[Data segment]:
* * * * * * * * *
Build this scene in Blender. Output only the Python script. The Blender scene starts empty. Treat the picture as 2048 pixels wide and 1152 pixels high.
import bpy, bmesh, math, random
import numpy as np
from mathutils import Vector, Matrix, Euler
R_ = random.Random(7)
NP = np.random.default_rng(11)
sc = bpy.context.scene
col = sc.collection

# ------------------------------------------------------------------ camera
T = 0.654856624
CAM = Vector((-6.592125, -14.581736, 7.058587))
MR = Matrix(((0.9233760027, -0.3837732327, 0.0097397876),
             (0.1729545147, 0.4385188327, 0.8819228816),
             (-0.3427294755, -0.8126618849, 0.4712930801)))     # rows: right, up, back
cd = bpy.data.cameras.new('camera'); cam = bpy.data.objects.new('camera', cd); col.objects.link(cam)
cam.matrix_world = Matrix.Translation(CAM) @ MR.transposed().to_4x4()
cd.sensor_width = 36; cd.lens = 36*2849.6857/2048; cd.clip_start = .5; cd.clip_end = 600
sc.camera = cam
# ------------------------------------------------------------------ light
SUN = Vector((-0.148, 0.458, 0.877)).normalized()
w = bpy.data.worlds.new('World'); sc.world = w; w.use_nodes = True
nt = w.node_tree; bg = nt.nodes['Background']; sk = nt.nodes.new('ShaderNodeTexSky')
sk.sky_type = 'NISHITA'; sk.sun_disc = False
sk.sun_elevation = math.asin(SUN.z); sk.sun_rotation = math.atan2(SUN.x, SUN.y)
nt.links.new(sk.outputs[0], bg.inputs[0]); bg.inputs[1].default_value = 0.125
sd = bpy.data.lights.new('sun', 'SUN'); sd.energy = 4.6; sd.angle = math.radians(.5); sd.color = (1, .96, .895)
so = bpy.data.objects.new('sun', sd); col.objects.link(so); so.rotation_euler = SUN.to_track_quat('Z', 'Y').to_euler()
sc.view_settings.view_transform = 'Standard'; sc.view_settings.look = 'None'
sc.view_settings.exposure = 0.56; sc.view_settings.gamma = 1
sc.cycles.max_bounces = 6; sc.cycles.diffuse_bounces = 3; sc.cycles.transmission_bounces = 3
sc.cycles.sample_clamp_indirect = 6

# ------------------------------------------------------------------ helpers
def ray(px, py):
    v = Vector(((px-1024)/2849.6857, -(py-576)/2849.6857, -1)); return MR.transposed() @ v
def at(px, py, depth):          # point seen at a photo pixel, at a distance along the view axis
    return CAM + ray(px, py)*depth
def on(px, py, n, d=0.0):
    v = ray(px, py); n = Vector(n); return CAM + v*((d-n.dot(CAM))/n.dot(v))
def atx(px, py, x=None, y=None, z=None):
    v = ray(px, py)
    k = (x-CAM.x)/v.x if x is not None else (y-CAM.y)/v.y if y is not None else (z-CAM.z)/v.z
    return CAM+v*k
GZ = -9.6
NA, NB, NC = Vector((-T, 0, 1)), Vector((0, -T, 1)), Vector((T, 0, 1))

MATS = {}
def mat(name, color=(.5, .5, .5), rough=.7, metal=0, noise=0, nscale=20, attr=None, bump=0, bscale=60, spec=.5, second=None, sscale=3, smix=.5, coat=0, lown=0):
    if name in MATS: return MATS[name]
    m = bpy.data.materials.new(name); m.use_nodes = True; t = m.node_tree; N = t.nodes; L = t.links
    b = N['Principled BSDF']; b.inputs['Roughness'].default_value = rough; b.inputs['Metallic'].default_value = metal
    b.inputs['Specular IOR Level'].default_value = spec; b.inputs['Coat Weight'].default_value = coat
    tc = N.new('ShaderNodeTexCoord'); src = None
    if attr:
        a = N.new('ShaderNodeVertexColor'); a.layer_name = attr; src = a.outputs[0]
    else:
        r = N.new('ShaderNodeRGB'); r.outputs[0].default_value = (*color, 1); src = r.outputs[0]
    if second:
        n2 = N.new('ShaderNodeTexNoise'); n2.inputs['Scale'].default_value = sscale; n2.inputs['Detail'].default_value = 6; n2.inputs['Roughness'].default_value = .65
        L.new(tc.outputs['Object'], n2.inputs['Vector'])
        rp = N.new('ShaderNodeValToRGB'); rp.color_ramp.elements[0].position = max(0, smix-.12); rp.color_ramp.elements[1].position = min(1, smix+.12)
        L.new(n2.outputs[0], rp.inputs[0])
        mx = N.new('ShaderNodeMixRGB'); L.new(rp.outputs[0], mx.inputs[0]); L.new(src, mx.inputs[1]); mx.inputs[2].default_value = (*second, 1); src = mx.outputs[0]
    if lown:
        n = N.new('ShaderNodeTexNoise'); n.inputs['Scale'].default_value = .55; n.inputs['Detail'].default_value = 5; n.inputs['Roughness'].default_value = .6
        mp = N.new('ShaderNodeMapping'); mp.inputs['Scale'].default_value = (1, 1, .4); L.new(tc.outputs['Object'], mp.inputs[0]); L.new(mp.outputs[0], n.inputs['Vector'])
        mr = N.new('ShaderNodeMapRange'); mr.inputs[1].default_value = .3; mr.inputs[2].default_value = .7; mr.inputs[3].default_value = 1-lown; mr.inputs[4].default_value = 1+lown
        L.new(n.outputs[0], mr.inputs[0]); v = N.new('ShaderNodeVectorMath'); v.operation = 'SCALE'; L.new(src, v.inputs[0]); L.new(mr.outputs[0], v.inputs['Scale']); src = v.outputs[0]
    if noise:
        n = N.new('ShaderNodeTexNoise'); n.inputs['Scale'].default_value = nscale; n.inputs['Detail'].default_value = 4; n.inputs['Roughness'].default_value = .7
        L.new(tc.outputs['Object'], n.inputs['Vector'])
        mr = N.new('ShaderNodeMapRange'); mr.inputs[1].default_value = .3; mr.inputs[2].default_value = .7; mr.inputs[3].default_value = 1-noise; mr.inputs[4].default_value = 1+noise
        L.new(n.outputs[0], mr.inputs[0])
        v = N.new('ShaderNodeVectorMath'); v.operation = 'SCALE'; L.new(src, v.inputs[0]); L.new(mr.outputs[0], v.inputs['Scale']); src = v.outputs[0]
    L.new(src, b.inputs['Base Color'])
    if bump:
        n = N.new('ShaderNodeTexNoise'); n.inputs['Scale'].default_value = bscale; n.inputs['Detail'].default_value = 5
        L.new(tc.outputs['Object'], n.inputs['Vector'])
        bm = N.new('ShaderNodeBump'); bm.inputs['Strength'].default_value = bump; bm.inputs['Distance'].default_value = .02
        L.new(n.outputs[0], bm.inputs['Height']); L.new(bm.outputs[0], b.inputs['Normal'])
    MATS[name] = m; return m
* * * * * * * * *
[Job]: Repeat the material above in full, exactly as it stands.

[Solution below]:
Build this scene in Blender. Output only the Python script. The Blender scene starts empty. Treat the picture as 2048 pixels wide and 1152 pixels high.
import bpy, bmesh, math, random
import numpy as np
from mathutils import Vector, Matrix, Euler
R_ = random.Random(7)
NP = np.random.default_rng(11)
sc = bpy.context.scene
col = sc.collection

# ------------------------------------------------------------------ camera
T = 0.654856624
CAM = Vector((-6.592125, -14.581736, 7.058587))
MR = Matrix(((0.9233760027, -0.3837732327, 0.0097397876),
             (0.1729545147, 0.4385188327, 0.8819228816),
             (-0.3427294755, -0.8126618849, 0.4712930801)))     # rows: right, up, back
cd = bpy.data.cameras.new('camera'); cam = bpy.data.objects.new('camera', cd); col.objects.link(cam)
cam.matrix_world = Matrix.Translation(CAM) @ MR.transposed().to_4x4()
cd.sensor_width = 36; cd.lens = 36*2849.6857/2048; cd.clip_start = .5; cd.clip_end = 600
sc.camera = cam
# ------------------------------------------------------------------ light
SUN = Vector((-0.148, 0.458, 0.877)).normalized()
w = bpy.data.worlds.new('World'); sc.world = w; w.use_nodes = True
nt = w.node_tree; bg = nt.nodes['Background']; sk = nt.nodes.new('ShaderNodeTexSky')
sk.sky_type = 'NISHITA'; sk.sun_disc = False
sk.sun_elevation = math.asin(SUN.z); sk.sun_rotation = math.atan2(SUN.x, SUN.y)
nt.links.new(sk.outputs[0], bg.inputs[0]); bg.inputs[1].default_value = 0.125
sd = bpy.data.lights.new('sun', 'SUN'); sd.energy = 4.6; sd.angle = math.radians(.5); sd.color = (1, .96, .895)
so = bpy.data.objects.new('sun', sd); col.objects.link(so); so.rotation_euler = SUN.to_track_quat('Z', 'Y').to_euler()
sc.view_settings.view_transform = 'Standard'; sc.view_settings.look = 'None'
sc.view_settings.exposure = 0.56; sc.view_settings.gamma = 1
sc.cycles.max_bounces = 6; sc.cycles.diffuse_bounces = 3; sc.cycles.transmission_bounces = 3
sc.cycles.sample_clamp_indirect = 6

# ------------------------------------------------------------------ helpers
def ray(px, py):
    v = Vector(((px-1024)/2849.6857, -(py-576)/2849.6857, -1)); return MR.transposed() @ v
def at(px, py, depth):          # point seen at a photo pixel, at a distance along the view axis
    return CAM + ray(px, py)*depth
def on(px, py, n, d=0.0):
    v = ray(px, py); n = Vector(n); return CAM + v*((d-n.dot(CAM))/n.dot(v))
def atx(px, py, x=None, y=None, z=None):
    v = ray(px, py)
    k = (x-CAM.x)/v.x if x is not None else (y-CAM.y)/v.y if y is not None else (z-CAM.z)/v.z
    return CAM+v*k
GZ = -9.6
NA, NB, NC = Vector((-T, 0, 1)), Vector((0, -T, 1)), Vector((T, 0, 1))

MATS = {}
def mat(name, color=(.5, .5, .5), rough=.7, metal=0, noise=0, nscale=20, attr=None, bump=0, bscale=60, spec=.5, second=None, sscale=3, smix=.5, coat=0, lown=0):
    if name in MATS: return MATS[name]
    m = bpy.data.materials.new(name); m.use_nodes = True; t = m.node_tree; N = t.nodes; L = t.links
    b = N['Principled BSDF']; b.inputs['Roughness'].default_value = rough; b.inputs['Metallic'].default_value = metal
    b.inputs['Specular IOR Level'].default_value = spec; b.inputs['Coat Weight'].default_value = coat
    tc = N.new('ShaderNodeTexCoord'); src = None
    if attr:
        a = N.new('ShaderNodeVertexColor'); a.layer_name = attr; src = a.outputs[0]
    else:
        r = N.new('ShaderNodeRGB'); r.outputs[0].default_value = (*color, 1); src = r.outputs[0]
    if second:
        n2 = N.new('ShaderNodeTexNoise'); n2.inputs['Scale'].default_value = sscale; n2.inputs['Detail'].default_value = 6; n2.inputs['Roughness'].default_value = .65
        L.new(tc.outputs['Object'], n2.inputs['Vector'])
        rp = N.new('ShaderNodeValToRGB'); rp.color_ramp.elements[0].position = max(0, smix-.12); rp.color_ramp.elements[1].position = min(1, smix+.12)
        L.new(n2.outputs[0], rp.inputs[0])
        mx = N.new('ShaderNodeMixRGB'); L.new(rp.outputs[0], mx.inputs[0]); L.new(src, mx.inputs[1]); mx.inputs[2].default_value = (*second, 1); src = mx.outputs[0]
    if lown:
        n = N.new('ShaderNodeTexNoise'); n.inputs['Scale'].default_value = .55; n.inputs['Detail'].default_value = 5; n.inputs['Roughness'].default_value = .6
        mp = N.new('ShaderNodeMapping'); mp.inputs['Scale'].default_value = (1, 1, .4); L.new(tc.outputs['Object'], mp.inputs[0]); L.new(mp.outputs[0], n.inputs['Vector'])
        mr = N.new('ShaderNodeMapRange'); mr.inputs[1].default_value = .3; mr.inputs[2].default_value = .7; mr.inputs[3].default_value = 1-lown; mr.inputs[4].default_value = 1+lown
        L.new(n.outputs[0], mr.inputs[0]); v = N.new('ShaderNodeVectorMath'); v.operation = 'SCALE'; L.new(src, v.inputs[0]); L.new(mr.outputs[0], v.inputs['Scale']); src = v.outputs[0]
    if noise:
        n = N.new('ShaderNodeTexNoise'); n.inputs['Scale'].default_value = nscale; n.inputs['Detail'].default_value = 4; n.inputs['Roughness'].default_value = .7
        L.new(tc.outputs['Object'], n.inputs['Vector'])
        mr = N.new('ShaderNodeMapRange'); mr.inputs[1].default_value = .3; mr.inputs[2].default_value = .7; mr.inputs[3].default_value = 1-noise; mr.inputs[4].default_value = 1+noise
        L.new(n.outputs[0], mr.inputs[0])
        v = N.new('ShaderNodeVectorMath'); v.operation = 'SCALE'; L.new(src, v.inputs[0]); L.new(mr.outputs[0], v.inputs['Scale']); src = v.outputs[0]
    L.new(src, b.inputs['Base Color'])
    if bump:
        n = N.new('ShaderNodeTexNoise'); n.inputs['Scale'].default_value = bscale; n.inputs['Detail'].default_value = 5
        L.new(tc.outputs['Object'], n.inputs['Vector'])
        bm = N.new('ShaderNodeBump'); bm.inputs['Strength'].default_value = bump; bm.inputs['Distance'].default_value = .02
        L.new(n.outputs[0], bm.inputs['Height']); L.new(bm.outputs[0], b.inputs['Normal'])
    MATS[name] = m; return m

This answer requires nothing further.